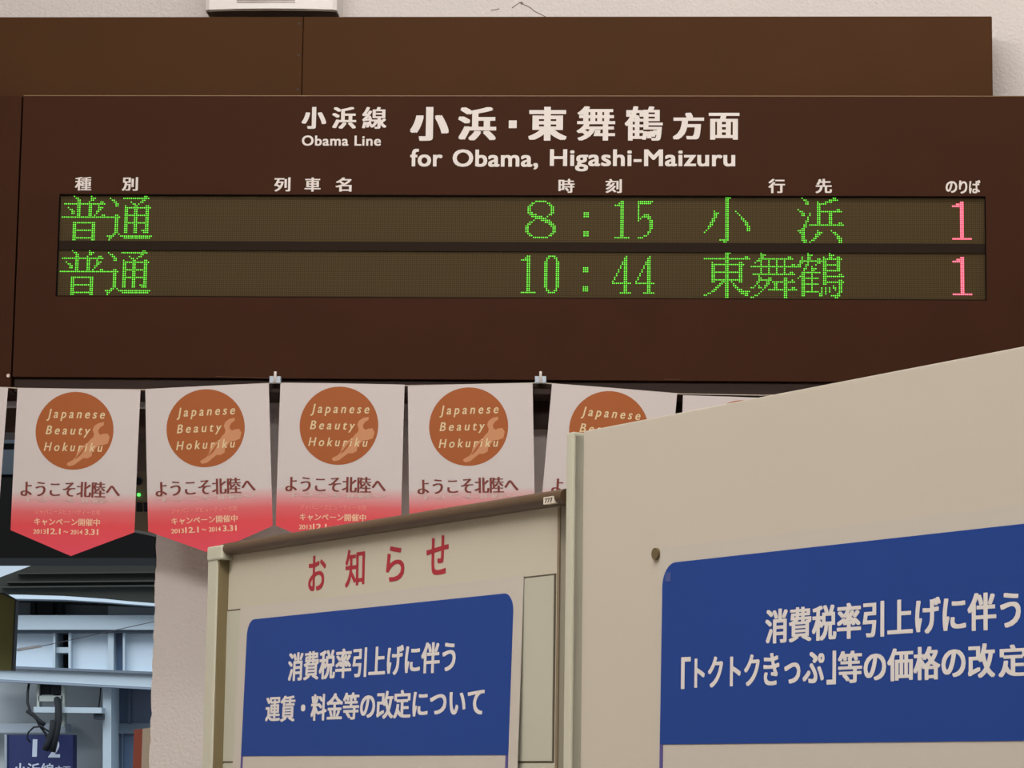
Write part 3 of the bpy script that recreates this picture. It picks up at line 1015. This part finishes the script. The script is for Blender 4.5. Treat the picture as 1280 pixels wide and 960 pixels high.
# glazed bay right of the post
g = box_px(G(), 139, 857, 240, 905, NA - 0.33, NA - 0.2)
gb_ = gal
build('pane', g, PBLUE, gb_, label='dim blue glass pane')
g = box_px(G(), 139, 917, 240, 1300, NA - 0.33, NA - 0.2)
build('pane', g, PBLUE, gb_, label='dim blue glass pane')
g = box_px(G(), 139, 904, 240, 917, NA - 0.33, NA - 0.18)
build('transom', g, mat('bay_transom', (120, 134, 148), 0.6), gb_)
g = box_px(G(), 160, 857, 163, 905, NA - 0.33, NA - 0.18)
box_px(g, 152, 917, 154, 1300, NA - 0.33, NA - 0.18)
build('mullion', g, mat('bay_mullion', (96, 110, 130), 0.6), gb_)
# hanging bracket with cables
nbk = NA + 0.0
hb = build('hanging_bracket', box_px(G(), 42, 883.5, 127, 890.5, nbk - 0.06, nbk + 0.05, 1), PWHITE, gal, label='pale bracket hung with dark cables')
g = box_px(G(), 46, 850, 49, 884, nbk - 0.05, nbk)
box_px(g, 76.5, 850, 80.5, 908, nbk - 0.05, nbk)
box_px(g, 48, 869.5, 78, 876.5, nbk - 0.05, nbk)
build('frame', g, mat('bracket_cream', (176, 180, 172), 0.6), hb)
g = box_px(G(), 50, 850, 62, 868, nbk - 0.06, nbk - 0.02)
box_px(g, 63, 850, 76, 868, nbk - 0.06, nbk - 0.01)
build('junction_box', g, PDARK, hb)


def wp(x, y, n):
    return B.pt(*B.uv(x, y, n), n)


g = G().tube([wp(36.5, 853, nbk), wp(34.8, 864, nbk + .02), wp(34.3, 878, nbk + .05), wp(38, 890, nbk + .07), wp(45, 897, nbk + .08), wp(49, 906, nbk + .08), wp(57, 917, nbk + .08), wp(61, 930, nbk + .08)], 0.0056, 8)
build('cable', g, PDARK, hb, smooth=True)
g = G().tube([wp(70, 856, nbk - .05), wp(71, 872, nbk - .03), wp(73, 882, nbk + .07), wp(73, 900, nbk + .09), wp(70, 918, nbk + .09), wp(65, 940, nbk + .09)], 0.0150, 8)
g.tube([wp(67, 900, nbk + .1), wp(65, 916, nbk + .1), wp(60, 928, nbk + .1), wp(56, 938, nbk + .1)], 0.0135, 8)
build('cable_bundle', g, PDARK, hb, smooth=True)
g = G().tube([wp(126, 860, nbk - .1), wp(125, 872, nbk - .08), wp(123.5, 884, nbk - .04)], 0.003, 6)
build('cable', g, PDARK, hb, smooth=True)
g = G().tube([wp(62, 915, nbk + .09), wp(52, 908, nbk + .09), wp(42, 909, nbk + .09), wp(35, 916, nbk + .09), wp(34, 923, nbk + .09), wp(38, 928, nbk + .09)], 0.0038, 6)
build('cable', g, PDARK, hb, smooth=True)
g = G().tube([wp(34, 889, nbk + .07), wp(42, 894, nbk + .08), wp(50, 902, nbk + .08), wp(56, 906, nbk + .08)], 0.009, 6)
build('cable_joint', g, PDARK, hb, smooth=True)
g = box_px(G(), 117, 892, 128, 899, nbk - 0.05, nbk + 0.03)
build('bracket_end', g, mat('bracket_end_dark', (60, 66, 74), 0.7), hb)
# wall ledge and fluorescent casing above the sign
g = box_px(G(), -60, 904, 82, 916.5, NA - 0.32, NA - 0.2, 0)
tag(build('lamp_casing', g, mat('lamp_casing_white', (206, 214, 222), 0.5), bevel=0.006), 'long white lamp casing above the dark blue platform sign', 'lamp casing')
# platform sign
ps = thing('platform_sign', 'dark blue platform sign with white number under the lamp casing', 'sign', B, *B.uv(50, 980, NA), NA)
g = box_px(G(), 8.5, 918.5, 91, 1010, NA - 0.1, NA - 0.02)
build('sign_panel', g, mat('sign_navy', (28, 38, 92), 0.5), ps)
g = box_px(G(), 5.5, 918, 8.5, 1010, NA - 0.1, NA - 0.01)
build('sign_edge', g, mat('sign_edge_grey', (150, 158, 168), 0.5), ps)
g = G()
SI = mat('sign_lettering', (200, 206, 220), 0.6)
write(g, B, glyph('1', .02, hv(.03)), 41, 924, 46, 946, NA - 0.018)
write(g, B, glyph('2', .02, hv(.03)), 61, 924, 75, 947, NA - 0.018)
build('platform_number', g, SI, ps)
g = G()
write(g, B, glyph('小浜線', 0, hv(.02,.01)), 17, 953.5, 67, 972, NA - 0.018)
write(g, B, glyph('方面', 0, hv(.02,.01)), 69, 957, 88, 969, NA - 0.018)
build('line_name', g, SI, ps)
# rust red board beside the wall
nr = -0.9
rb = thing('rust_red_board', 'rust red and cream upright board edge beside the plaster wall', 'board', B, *B.uv(177, 960, nr), nr)
vfl = -0.05
a, b_, c_ = B.uv(167.5, 912, nr), B.uv(178.5, 911, nr), B.uv(190, 909.5, nr)
build('red_face', G().prism(B, [(a[0], vfl), (b_[0], vfl), b_, a], nr - 0.3, nr), mat('rust_red', (150, 66, 44), 0.6, var=0.1), rb, label='rust red face')
build('cream_side', G().prism(B, [(b_[0], vfl), (c_[0], vfl), c_, b_], nr - 0.3, nr + 0.004), mat('board_cream', (190, 172, 150), 0.6), rb, label='cream side')
# olive box sign near the doorway and its stay wire
no = -0.75
ob = thing('hanging_box_sign', 'olive green box sign end hung in the doorway', 'sign', B, *B.uv(5, 838, no), no)
g = G().pxprism(B, [(-80, 837), (14, 838), (18.5, 750), (4, 743), (-80, 742)], no - 0.03, no)
build('box', g, mat('olive_box', (82, 84, 34), 0.55, var=0.08), ob)
g = G().pxprism(B, [(14, 838.2), (16, 838.3), (20.2, 749.5), (18.5, 750)], no - 0.03, no + 0.004)
build('edge_trim', g, PDARK, ob)
g = G().pxprism(B, [(-80, 742), (4, 743), (18.5, 750), (22, 751), (5, 741)], no - 0.03, no + 0.004)
build('top_trim', g, PDARK, ob)
g = G().tube([B.pt(*B.uv(-40, 745, no), no - 0.015), B.pt(*B.uv(-40, 500, no), no - 0.015)], 0.008, 8)
build('hanger', g, PDARK, ob)
nw = -1.2
sw = thing('stay_wire', 'thin stay wire with a bright turnbuckle beside the olive box', 'wire', B, *B.uv(40, 808, nw), nw)
build('wire', G().tube([wp(-60, 821, nw), wp(18, 813, nw), wp(60, 806, nw), wp(120, 793, nw), wp(215, 772, nw)], 0.0011, 6), mat('wire_grey', (120, 124, 128), 0.4, metal=0.5), sw)
build('turnbuckle', G().tube([wp(22, 812.4, nw), wp(30, 810.8, nw), wp(40, 809.2, nw), wp(49, 807.6, nw), wp(52, 807, nw)], 0.0052, 8), mat('bright_steel', (232, 238, 244), 0.4), sw, smooth=True, label='bright turnbuckle')
# beige indicator box just inside the doorway, between two pennants
ni = WN - 0.24
ib = thing('indicator_box', 'beige indicator box with a green light between two pennants', 'indicator', B, *B.uv(172, 660, ni), ni)
g = G().pxprism(B, [(140, 656), (193, 667), (193, 546), (140, 546)], ni - 0.15, ni)
build('casing', g, mat('indicator_beige', (128, 114, 92), 0.6), ib)
g = box_px(G(), 140, 546, 193, 589, ni, ni + 0.004)
build('upper_plate', g, mat('indicator_plate', (112, 94, 82), 0.6), ib)
g = G().disc(B, *B.uv(173.5, 602, ni), ni, ni + 0.01, 0.010, 14)
build('lens', g, PDARK, ib)
g = box_px(G(), 170.5, 628, 178, 639.5, ni, ni + 0.004)
box_px(g, 179.5, 628, 186, 639.5, ni, ni + 0.004)
build('slot', g, PDARK, ib)
g = G().disc(B, *B.uv(173.8, 618.5, ni), ni, ni + 0.006, 0.0042, 12)
build('indicator_light', g, mat('green_indicator', (30, 120, 30), 0.4, emit=(0.1, 1.0, 0.12, 1), estr=2.0), ib, label='tiny lit green light')
build('hanger', G().tube([wp(160, 550, ni - 0.07), wp(160, 505, ni - 0.07)], 0.012, 8), PDARK, ib)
○ ○ ○ ○ ○ ○ ○
__Task goal__:
Reproduce the material above exactly, first line through the line that contains "return B.pt(*B.uv(x, y, n), n)", minus the pictures.

__Exercise answer__:
Write part 3 of the bpy script that recreates this picture. It picks up at line 1015. This part finishes the script. The script is for Blender 4.5. Treat the picture as 1280 pixels wide and 960 pixels high.
# glazed bay right of the post
g = box_px(G(), 139, 857, 240, 905, NA - 0.33, NA - 0.2)
gb_ = gal
build('pane', g, PBLUE, gb_, label='dim blue glass pane')
g = box_px(G(), 139, 917, 240, 1300, NA - 0.33, NA - 0.2)
build('pane', g, PBLUE, gb_, label='dim blue glass pane')
g = box_px(G(), 139, 904, 240, 917, NA - 0.33, NA - 0.18)
build('transom', g, mat('bay_transom', (120, 134, 148), 0.6), gb_)
g = box_px(G(), 160, 857, 163, 905, NA - 0.33, NA - 0.18)
box_px(g, 152, 917, 154, 1300, NA - 0.33, NA - 0.18)
build('mullion', g, mat('bay_mullion', (96, 110, 130), 0.6), gb_)
# hanging bracket with cables
nbk = NA + 0.0
hb = build('hanging_bracket', box_px(G(), 42, 883.5, 127, 890.5, nbk - 0.06, nbk + 0.05, 1), PWHITE, gal, label='pale bracket hung with dark cables')
g = box_px(G(), 46, 850, 49, 884, nbk - 0.05, nbk)
box_px(g, 76.5, 850, 80.5, 908, nbk - 0.05, nbk)
box_px(g, 48, 869.5, 78, 876.5, nbk - 0.05, nbk)
build('frame', g, mat('bracket_cream', (176, 180, 172), 0.6), hb)
g = box_px(G(), 50, 850, 62, 868, nbk - 0.06, nbk - 0.02)
box_px(g, 63, 850, 76, 868, nbk - 0.06, nbk - 0.01)
build('junction_box', g, PDARK, hb)


def wp(x, y, n):
    return B.pt(*B.uv(x, y, n), n)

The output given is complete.